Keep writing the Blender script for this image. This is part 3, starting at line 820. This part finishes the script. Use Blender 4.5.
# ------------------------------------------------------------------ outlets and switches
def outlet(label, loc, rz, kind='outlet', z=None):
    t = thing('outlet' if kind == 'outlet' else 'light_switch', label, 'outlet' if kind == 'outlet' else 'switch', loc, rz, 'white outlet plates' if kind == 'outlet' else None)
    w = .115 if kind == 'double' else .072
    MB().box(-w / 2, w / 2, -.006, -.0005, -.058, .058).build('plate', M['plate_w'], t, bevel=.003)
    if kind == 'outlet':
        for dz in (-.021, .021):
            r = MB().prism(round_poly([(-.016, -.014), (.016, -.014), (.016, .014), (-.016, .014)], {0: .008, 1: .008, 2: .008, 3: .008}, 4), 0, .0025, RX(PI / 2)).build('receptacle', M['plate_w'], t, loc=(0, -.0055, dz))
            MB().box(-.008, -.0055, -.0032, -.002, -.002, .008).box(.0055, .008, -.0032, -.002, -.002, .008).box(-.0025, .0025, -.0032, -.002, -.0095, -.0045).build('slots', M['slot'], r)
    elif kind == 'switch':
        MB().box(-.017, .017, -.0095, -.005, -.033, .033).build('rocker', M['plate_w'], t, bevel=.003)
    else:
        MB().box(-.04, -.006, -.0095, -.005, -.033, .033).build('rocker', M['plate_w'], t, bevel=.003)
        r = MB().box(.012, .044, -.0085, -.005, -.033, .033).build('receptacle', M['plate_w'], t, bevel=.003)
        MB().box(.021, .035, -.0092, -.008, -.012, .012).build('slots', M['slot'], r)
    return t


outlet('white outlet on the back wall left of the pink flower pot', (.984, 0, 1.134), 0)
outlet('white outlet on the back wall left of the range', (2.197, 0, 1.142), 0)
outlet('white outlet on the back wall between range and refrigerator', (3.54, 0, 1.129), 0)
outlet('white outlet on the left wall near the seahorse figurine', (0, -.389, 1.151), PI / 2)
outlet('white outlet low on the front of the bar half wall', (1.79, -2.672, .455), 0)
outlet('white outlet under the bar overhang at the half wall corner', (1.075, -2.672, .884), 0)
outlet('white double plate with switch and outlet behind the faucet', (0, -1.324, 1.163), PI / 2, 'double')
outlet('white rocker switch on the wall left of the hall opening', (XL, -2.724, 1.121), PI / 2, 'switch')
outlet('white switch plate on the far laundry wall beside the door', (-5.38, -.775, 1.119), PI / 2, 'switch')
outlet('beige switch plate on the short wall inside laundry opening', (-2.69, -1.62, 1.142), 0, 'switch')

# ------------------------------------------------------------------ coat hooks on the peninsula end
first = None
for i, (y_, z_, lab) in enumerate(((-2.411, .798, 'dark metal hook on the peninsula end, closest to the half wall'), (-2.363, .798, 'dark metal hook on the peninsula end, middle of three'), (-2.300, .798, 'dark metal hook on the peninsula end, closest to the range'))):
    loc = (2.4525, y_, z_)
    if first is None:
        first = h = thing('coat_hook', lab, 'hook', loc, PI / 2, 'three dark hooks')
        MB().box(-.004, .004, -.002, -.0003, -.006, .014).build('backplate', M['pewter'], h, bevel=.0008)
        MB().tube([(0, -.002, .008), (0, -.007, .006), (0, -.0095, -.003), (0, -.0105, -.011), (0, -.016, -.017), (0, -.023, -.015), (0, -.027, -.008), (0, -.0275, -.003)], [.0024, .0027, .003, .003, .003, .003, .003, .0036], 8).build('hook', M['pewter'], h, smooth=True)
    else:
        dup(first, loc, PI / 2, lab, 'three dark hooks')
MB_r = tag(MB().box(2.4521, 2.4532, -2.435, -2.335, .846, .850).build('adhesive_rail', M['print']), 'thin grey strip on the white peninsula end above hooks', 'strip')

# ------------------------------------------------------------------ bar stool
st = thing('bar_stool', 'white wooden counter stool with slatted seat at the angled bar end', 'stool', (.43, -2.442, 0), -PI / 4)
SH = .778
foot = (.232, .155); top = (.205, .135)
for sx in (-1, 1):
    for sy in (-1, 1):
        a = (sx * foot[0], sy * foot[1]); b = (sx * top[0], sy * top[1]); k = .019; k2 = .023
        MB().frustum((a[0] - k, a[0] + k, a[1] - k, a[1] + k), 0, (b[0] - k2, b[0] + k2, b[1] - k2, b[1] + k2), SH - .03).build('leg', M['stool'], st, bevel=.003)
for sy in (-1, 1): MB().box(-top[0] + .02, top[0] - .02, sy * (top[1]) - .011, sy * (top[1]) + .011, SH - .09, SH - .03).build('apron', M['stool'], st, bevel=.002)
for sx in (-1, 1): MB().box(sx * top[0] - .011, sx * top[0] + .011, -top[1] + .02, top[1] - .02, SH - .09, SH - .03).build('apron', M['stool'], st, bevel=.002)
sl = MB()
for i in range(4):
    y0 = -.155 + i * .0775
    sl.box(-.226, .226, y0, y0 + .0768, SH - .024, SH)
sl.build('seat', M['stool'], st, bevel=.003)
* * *
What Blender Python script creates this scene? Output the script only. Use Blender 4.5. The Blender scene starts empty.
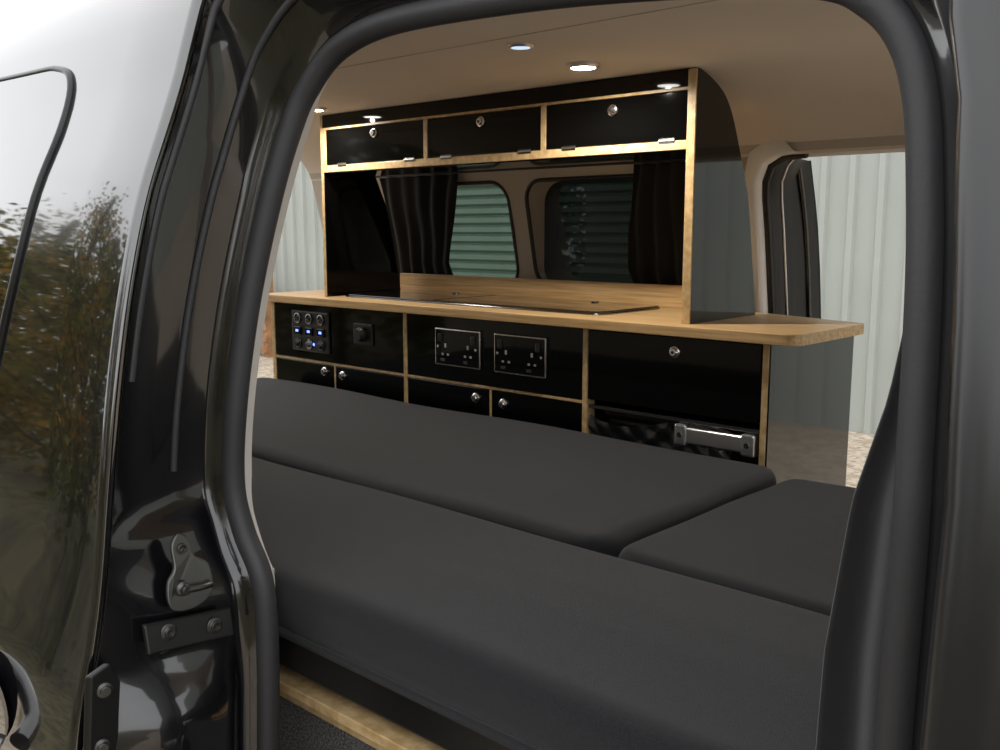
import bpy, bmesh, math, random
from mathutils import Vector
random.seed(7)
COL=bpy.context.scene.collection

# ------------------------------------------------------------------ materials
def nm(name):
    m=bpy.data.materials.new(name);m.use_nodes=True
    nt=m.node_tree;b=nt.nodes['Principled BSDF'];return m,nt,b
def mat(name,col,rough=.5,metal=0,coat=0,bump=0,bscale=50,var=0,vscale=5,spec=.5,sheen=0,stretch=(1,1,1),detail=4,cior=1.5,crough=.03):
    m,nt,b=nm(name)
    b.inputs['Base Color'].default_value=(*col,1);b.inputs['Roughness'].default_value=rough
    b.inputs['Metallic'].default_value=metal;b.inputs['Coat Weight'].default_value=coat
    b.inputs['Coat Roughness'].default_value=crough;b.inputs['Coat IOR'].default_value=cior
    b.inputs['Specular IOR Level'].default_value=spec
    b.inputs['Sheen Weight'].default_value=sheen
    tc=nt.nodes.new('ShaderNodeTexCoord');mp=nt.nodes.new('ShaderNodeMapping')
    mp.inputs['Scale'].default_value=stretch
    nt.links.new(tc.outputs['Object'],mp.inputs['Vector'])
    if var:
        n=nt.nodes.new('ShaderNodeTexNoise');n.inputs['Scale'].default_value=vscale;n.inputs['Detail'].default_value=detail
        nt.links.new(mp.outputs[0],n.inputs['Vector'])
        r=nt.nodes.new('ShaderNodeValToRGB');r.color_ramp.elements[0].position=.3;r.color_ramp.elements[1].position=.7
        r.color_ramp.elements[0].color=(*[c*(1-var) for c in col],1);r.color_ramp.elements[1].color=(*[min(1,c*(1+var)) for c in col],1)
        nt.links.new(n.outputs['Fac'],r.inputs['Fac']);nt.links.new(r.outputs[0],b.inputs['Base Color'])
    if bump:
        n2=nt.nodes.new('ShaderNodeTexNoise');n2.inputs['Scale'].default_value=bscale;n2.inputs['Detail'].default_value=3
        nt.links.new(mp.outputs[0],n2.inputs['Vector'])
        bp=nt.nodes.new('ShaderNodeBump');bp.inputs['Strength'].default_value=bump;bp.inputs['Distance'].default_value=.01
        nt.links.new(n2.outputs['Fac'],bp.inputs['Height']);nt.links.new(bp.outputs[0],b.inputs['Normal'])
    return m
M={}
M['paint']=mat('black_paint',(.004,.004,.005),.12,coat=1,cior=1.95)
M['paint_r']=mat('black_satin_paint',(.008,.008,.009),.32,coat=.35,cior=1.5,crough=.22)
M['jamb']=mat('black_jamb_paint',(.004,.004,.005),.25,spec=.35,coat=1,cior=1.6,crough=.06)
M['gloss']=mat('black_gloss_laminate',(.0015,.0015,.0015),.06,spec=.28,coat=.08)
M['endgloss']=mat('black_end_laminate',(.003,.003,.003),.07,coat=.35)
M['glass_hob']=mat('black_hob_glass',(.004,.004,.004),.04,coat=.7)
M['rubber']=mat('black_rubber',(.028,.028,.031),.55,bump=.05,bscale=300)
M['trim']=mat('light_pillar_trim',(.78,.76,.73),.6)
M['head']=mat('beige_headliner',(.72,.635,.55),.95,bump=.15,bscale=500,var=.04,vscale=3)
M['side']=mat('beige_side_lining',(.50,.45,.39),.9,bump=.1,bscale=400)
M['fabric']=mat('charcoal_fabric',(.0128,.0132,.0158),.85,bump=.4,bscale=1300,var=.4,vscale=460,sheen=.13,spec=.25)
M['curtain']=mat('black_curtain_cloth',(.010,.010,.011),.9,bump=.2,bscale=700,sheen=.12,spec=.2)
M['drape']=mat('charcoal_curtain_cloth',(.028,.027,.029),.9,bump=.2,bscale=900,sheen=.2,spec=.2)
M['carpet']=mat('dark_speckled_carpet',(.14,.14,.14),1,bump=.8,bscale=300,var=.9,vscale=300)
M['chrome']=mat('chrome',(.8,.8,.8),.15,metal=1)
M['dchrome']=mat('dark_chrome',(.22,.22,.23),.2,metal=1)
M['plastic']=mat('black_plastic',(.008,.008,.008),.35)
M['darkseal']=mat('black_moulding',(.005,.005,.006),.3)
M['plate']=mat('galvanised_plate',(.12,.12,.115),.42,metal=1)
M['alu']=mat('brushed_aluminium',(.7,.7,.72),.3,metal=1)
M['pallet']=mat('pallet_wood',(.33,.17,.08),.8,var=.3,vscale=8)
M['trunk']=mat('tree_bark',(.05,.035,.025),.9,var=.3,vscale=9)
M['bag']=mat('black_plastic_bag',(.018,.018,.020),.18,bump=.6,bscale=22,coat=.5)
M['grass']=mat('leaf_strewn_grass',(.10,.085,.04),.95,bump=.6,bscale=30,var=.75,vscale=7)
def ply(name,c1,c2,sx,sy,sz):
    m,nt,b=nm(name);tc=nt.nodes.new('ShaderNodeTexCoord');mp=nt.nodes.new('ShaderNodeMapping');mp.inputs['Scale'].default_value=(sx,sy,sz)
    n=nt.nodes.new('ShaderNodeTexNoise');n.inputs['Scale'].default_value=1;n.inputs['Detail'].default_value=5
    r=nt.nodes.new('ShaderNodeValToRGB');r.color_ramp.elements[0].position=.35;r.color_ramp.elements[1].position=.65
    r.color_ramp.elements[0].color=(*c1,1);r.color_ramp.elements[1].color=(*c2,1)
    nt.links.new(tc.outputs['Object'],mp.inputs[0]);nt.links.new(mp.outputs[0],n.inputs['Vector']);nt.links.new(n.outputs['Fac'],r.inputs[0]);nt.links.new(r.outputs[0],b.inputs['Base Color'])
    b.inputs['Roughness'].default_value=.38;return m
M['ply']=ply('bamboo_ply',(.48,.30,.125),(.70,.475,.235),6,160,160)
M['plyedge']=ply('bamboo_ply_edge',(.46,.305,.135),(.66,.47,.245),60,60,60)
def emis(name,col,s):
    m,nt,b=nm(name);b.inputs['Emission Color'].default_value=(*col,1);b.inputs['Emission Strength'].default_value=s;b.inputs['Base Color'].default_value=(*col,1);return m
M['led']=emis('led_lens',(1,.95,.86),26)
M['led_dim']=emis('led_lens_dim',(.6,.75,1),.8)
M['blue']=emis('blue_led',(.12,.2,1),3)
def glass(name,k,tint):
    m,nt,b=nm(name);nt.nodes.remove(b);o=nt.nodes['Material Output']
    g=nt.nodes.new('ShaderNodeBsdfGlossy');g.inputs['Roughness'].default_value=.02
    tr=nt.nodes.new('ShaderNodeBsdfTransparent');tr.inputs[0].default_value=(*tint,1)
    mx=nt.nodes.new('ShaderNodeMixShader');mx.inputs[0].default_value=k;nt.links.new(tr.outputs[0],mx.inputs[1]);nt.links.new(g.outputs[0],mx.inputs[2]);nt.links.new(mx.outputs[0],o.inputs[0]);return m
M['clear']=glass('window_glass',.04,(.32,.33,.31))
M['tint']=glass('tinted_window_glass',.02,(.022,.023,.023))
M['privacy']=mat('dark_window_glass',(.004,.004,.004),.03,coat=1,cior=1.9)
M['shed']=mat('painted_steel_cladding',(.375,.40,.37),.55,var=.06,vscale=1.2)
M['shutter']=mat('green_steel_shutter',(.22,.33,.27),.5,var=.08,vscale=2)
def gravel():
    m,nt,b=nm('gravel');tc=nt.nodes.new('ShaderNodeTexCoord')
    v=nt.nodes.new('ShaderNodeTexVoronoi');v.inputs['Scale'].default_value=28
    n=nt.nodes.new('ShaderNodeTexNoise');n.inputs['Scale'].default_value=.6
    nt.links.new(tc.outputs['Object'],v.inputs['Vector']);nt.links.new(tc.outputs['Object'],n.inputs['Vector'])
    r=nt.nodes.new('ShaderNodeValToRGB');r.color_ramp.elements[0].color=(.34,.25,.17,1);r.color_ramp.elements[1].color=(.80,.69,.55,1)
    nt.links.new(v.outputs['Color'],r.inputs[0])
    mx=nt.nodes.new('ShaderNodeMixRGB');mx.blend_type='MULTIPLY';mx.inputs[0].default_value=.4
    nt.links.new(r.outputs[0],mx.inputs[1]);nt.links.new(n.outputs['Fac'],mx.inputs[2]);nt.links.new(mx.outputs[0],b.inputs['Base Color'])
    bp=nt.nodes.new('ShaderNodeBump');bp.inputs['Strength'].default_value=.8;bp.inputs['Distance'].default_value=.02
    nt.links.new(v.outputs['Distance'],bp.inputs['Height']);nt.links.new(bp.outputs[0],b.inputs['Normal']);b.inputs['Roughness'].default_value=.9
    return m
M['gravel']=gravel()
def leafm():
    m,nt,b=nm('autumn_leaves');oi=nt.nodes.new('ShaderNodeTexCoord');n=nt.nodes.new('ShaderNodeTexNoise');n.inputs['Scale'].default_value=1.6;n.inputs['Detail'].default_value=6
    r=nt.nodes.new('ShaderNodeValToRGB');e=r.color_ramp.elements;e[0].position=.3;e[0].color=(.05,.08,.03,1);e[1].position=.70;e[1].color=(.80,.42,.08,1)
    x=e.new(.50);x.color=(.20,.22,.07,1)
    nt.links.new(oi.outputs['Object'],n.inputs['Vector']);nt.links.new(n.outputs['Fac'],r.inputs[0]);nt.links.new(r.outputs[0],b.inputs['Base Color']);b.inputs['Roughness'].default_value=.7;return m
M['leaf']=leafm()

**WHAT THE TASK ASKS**
The first line to give again is the one with "What Blender Python", and the last is the one with "COL=bpy.context.scene.collection". Repeat them and everything between exactly, minus the pictures.

**TASK OUTPUT**
What Blender Python script creates this scene? Output the script only. Use Blender 4.5. The Blender scene starts empty.
import bpy, bmesh, math, random
from mathutils import Vector
random.seed(7)
COL=bpy.context.scene.collection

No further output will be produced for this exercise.